Stuart Kelly

Everyday unhappiness

Almost every page of A Line Made By Walking has a sentence that I’d gladly record and remember, says Stuart Kelly

This is an extraordinarily compelling novel for one in which nothing really happens but everything changes. Sara Baume’s narrator is Frankie, a 26-year-old art school graduate, who has fled Dublin to live in her dead grandmother’s rural bungalow. What happened to her ‘started with the smelling of carpet’ in her bedsit; she feels such a failure that she ‘can’t even do mental illness properly’. It is all ‘because of nothing… because there’s nothing right with me. Because I cannot fucking help it.’ Over the course of part of a year, she acquires a bicycle from a born-again Christian, allows her father to mow the lawn, takes care of a guinea-pig for her sister, and tries to summon the ghost of her grandmother. She also thinks a lot about art — the text is punctuated with Frankie’s interrogations of herself (‘Works about the Sea, I test myself’, ‘Works about Lying, I test myself’) — and with her own art project, photographing roadkill. The chapters are headed ‘Robin’, ‘Rabbit’, ‘Rat’, ‘Mouse’, ‘Rook’ and so on, and feature a picture of the unfortunate animal.
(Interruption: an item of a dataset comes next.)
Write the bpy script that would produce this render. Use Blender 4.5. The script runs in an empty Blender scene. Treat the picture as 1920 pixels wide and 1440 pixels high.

Those who have read Baume’s intriguing debut, Spill Simmer Falter Wither, will recognise some of this already: an estranged narrator trying to connect with the world via animals and injuries, the non-human as revelatory and epiphanies of everyday unhappiness (‘Now I look like a perfectly regular person, definitely not a genius,’ Frankie realises). What makes it so gripping is that the reader is trapped in Frankie’s mind as much as she is; every tiny detail is magnified into metaphysical significance that she cannot understand and that the reader cannot parse.

Almost every page has a sentence or an observation that made me wish I had a commonplace book to transcribe Frankie’s — or Baume’s — precisely opaque and fleeting thoughts.